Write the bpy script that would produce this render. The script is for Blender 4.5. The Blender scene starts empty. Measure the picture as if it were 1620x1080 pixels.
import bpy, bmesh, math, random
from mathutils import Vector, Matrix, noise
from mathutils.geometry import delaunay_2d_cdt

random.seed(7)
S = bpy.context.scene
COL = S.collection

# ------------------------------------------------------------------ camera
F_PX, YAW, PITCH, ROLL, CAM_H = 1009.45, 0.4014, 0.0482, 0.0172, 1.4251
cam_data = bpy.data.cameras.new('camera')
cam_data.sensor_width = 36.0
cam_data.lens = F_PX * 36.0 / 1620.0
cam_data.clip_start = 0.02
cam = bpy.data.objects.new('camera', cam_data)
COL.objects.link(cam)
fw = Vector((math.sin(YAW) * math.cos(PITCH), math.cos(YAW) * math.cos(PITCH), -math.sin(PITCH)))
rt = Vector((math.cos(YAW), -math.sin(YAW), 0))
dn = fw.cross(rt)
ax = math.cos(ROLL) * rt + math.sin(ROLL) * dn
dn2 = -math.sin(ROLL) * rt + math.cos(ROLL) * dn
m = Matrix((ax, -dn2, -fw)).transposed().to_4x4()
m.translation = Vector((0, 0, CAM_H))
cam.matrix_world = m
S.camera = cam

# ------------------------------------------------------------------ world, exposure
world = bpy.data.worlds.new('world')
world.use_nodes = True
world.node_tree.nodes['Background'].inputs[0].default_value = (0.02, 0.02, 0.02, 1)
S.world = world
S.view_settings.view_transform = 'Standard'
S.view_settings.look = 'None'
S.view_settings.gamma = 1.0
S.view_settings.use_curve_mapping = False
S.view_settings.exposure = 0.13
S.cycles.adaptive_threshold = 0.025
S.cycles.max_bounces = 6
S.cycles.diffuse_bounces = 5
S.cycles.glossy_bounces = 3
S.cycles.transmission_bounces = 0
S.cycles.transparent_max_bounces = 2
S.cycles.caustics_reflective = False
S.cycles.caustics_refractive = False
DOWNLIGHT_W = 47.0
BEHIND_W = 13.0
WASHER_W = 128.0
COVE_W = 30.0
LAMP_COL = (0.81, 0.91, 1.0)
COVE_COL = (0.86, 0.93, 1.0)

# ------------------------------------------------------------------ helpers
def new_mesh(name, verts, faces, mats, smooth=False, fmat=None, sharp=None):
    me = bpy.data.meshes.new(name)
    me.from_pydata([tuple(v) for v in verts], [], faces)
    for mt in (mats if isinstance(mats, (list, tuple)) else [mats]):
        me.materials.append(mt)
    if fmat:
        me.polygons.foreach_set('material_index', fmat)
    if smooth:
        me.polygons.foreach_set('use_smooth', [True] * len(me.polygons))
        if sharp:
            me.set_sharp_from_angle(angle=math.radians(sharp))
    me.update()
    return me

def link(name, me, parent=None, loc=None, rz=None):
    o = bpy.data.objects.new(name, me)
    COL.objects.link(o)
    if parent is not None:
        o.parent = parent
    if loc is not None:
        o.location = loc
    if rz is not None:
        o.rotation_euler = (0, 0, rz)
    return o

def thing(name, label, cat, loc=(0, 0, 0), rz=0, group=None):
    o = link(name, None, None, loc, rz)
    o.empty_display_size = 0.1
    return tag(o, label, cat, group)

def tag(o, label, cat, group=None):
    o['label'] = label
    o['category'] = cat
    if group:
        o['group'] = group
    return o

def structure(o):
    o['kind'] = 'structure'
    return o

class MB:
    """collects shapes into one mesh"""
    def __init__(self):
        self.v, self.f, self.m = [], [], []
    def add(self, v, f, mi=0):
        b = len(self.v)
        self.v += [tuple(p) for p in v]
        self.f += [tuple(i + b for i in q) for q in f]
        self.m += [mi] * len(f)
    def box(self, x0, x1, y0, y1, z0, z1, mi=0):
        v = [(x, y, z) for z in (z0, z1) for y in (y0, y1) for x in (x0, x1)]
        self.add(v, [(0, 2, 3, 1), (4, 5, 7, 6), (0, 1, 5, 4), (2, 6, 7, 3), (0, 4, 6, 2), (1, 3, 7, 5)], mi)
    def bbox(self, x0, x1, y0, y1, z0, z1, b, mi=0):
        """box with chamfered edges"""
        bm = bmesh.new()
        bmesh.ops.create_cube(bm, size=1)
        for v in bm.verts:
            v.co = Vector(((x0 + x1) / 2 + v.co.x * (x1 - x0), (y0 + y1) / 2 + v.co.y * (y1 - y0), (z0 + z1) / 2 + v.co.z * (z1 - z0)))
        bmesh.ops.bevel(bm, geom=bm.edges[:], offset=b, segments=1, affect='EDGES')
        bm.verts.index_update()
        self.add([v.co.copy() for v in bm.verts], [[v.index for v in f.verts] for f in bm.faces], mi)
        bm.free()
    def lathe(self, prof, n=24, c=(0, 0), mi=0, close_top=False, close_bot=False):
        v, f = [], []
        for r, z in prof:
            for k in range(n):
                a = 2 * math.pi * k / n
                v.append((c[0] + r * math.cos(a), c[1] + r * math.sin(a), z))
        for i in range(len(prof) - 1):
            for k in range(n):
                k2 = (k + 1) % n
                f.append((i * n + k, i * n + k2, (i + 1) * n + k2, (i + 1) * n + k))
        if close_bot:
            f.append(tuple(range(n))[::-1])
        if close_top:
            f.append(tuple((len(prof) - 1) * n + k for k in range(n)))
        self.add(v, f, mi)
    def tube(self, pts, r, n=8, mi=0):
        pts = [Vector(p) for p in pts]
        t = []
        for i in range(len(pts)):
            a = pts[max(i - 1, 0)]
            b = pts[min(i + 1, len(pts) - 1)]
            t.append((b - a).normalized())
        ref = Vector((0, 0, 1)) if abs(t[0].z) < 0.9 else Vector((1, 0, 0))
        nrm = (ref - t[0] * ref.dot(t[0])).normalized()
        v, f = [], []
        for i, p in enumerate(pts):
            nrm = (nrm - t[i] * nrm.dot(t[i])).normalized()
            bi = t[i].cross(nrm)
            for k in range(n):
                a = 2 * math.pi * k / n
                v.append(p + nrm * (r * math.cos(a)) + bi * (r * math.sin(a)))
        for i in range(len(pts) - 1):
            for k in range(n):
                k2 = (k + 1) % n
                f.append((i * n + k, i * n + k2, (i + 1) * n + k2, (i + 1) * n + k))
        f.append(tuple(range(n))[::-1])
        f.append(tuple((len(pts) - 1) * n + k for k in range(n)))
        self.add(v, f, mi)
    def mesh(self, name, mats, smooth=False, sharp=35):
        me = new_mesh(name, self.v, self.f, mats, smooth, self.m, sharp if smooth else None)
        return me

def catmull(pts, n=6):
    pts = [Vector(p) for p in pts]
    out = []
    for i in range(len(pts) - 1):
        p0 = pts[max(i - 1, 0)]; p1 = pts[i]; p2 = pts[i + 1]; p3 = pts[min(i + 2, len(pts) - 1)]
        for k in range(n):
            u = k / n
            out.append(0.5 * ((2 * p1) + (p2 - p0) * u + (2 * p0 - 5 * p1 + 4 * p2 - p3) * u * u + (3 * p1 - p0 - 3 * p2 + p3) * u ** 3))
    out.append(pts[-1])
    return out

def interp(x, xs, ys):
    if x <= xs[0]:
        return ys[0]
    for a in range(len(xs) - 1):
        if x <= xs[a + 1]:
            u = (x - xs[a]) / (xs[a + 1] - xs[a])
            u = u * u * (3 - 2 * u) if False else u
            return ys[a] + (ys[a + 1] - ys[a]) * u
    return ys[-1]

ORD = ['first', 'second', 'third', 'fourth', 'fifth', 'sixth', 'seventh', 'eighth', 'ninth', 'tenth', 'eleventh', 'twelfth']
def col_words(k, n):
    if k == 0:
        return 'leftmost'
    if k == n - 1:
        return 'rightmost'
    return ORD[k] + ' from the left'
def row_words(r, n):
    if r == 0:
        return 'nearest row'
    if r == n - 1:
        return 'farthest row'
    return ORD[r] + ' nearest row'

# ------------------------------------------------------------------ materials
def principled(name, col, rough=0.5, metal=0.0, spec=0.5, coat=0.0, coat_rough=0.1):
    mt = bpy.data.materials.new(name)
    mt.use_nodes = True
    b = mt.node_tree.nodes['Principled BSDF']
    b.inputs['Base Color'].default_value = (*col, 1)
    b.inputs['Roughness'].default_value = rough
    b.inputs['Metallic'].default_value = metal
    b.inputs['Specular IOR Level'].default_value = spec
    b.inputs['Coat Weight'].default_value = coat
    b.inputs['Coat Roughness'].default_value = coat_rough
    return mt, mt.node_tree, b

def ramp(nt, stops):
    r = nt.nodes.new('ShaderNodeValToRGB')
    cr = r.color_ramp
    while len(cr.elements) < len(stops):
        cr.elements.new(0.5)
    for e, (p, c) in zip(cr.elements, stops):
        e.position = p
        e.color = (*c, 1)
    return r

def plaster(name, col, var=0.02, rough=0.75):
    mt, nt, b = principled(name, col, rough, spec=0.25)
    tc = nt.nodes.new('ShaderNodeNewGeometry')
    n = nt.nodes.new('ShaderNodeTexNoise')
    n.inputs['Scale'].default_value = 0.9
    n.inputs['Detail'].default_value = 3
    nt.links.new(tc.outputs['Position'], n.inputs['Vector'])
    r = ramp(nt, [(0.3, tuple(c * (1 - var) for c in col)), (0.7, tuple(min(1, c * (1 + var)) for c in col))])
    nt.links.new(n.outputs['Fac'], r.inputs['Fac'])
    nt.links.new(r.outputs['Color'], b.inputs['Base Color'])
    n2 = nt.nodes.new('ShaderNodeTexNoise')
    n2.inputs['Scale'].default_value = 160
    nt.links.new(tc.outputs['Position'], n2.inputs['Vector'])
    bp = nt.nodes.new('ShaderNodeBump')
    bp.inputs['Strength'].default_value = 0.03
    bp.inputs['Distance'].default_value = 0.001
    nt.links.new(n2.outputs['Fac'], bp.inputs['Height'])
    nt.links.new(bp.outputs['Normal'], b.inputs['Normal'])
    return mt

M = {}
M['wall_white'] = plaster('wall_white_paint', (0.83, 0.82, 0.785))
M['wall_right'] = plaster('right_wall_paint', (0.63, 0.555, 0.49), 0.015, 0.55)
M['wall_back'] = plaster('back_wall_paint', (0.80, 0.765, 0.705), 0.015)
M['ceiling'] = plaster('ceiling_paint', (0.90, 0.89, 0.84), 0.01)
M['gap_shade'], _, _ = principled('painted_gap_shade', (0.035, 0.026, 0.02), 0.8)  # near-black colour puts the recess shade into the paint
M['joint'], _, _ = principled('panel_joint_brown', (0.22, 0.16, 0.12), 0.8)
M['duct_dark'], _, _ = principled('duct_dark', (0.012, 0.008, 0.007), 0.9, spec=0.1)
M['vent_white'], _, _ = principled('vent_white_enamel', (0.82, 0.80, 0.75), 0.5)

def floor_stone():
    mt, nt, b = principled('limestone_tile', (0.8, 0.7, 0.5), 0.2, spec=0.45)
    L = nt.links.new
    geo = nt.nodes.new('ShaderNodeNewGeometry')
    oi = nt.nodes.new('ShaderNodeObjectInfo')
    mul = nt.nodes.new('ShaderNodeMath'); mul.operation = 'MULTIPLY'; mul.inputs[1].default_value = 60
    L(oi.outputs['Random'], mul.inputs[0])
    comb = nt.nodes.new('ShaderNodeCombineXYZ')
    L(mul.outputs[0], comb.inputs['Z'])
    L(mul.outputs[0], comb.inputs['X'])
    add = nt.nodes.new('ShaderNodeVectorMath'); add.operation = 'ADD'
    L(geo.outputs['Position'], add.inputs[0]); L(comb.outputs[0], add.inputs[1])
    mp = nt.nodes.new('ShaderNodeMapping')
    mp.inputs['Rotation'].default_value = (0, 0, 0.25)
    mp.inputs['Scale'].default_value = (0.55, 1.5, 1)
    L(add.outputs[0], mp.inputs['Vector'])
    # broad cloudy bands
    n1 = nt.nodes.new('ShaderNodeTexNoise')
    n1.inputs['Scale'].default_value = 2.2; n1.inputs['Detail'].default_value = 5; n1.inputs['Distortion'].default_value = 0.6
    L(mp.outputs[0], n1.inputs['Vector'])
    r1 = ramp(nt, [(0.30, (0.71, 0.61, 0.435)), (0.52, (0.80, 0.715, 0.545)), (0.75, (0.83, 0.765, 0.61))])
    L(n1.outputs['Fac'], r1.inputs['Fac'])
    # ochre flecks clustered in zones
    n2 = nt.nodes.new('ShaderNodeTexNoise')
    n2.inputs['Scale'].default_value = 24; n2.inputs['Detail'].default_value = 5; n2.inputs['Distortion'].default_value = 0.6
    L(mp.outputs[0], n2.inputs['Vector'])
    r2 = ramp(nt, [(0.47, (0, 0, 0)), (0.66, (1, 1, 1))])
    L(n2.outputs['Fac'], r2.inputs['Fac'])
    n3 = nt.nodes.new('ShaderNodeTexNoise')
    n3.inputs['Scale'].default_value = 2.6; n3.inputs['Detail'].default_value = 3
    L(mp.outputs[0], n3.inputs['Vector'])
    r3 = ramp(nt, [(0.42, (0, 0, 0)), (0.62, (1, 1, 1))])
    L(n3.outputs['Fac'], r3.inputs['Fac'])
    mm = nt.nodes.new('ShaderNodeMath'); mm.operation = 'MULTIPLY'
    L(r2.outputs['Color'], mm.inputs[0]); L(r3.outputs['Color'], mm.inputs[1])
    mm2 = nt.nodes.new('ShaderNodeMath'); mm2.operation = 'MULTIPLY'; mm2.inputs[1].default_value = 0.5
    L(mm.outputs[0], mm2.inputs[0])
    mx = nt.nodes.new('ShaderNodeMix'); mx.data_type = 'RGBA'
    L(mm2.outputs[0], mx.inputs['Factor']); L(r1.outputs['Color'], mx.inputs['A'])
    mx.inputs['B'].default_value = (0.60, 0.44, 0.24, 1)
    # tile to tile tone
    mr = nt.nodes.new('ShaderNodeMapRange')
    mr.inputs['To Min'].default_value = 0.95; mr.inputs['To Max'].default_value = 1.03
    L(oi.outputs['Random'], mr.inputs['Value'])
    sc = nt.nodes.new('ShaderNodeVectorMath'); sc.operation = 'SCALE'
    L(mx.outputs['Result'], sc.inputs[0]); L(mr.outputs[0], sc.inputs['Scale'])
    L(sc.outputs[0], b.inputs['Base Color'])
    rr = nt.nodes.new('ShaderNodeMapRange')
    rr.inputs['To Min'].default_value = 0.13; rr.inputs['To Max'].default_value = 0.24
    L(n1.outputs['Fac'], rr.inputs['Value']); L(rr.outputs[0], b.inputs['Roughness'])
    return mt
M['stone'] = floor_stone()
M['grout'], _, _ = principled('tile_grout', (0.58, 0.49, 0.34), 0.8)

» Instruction
Quote only the stretch of lines that starts the data above and ends with the line containing "COVE_COL = (0.86, 0.93, 1.0)", both included.

» Complete response
Write the bpy script that would produce this render. The script is for Blender 4.5. The Blender scene starts empty. Measure the picture as if it were 1620x1080 pixels.
import bpy, bmesh, math, random
from mathutils import Vector, Matrix, noise
from mathutils.geometry import delaunay_2d_cdt

random.seed(7)
S = bpy.context.scene
COL = S.collection

# ------------------------------------------------------------------ camera
F_PX, YAW, PITCH, ROLL, CAM_H = 1009.45, 0.4014, 0.0482, 0.0172, 1.4251
cam_data = bpy.data.cameras.new('camera')
cam_data.sensor_width = 36.0
cam_data.lens = F_PX * 36.0 / 1620.0
cam_data.clip_start = 0.02
cam = bpy.data.objects.new('camera', cam_data)
COL.objects.link(cam)
fw = Vector((math.sin(YAW) * math.cos(PITCH), math.cos(YAW) * math.cos(PITCH), -math.sin(PITCH)))
rt = Vector((math.cos(YAW), -math.sin(YAW), 0))
dn = fw.cross(rt)
ax = math.cos(ROLL) * rt + math.sin(ROLL) * dn
dn2 = -math.sin(ROLL) * rt + math.cos(ROLL) * dn
m = Matrix((ax, -dn2, -fw)).transposed().to_4x4()
m.translation = Vector((0, 0, CAM_H))
cam.matrix_world = m
S.camera = cam

# ------------------------------------------------------------------ world, exposure
world = bpy.data.worlds.new('world')
world.use_nodes = True
world.node_tree.nodes['Background'].inputs[0].default_value = (0.02, 0.02, 0.02, 1)
S.world = world
S.view_settings.view_transform = 'Standard'
S.view_settings.look = 'None'
S.view_settings.gamma = 1.0
S.view_settings.use_curve_mapping = False
S.view_settings.exposure = 0.13
S.cycles.adaptive_threshold = 0.025
S.cycles.max_bounces = 6
S.cycles.diffuse_bounces = 5
S.cycles.glossy_bounces = 3
S.cycles.transmission_bounces = 0
S.cycles.transparent_max_bounces = 2
S.cycles.caustics_reflective = False
S.cycles.caustics_refractive = False
DOWNLIGHT_W = 47.0
BEHIND_W = 13.0
WASHER_W = 128.0
COVE_W = 30.0
LAMP_COL = (0.81, 0.91, 1.0)
COVE_COL = (0.86, 0.93, 1.0)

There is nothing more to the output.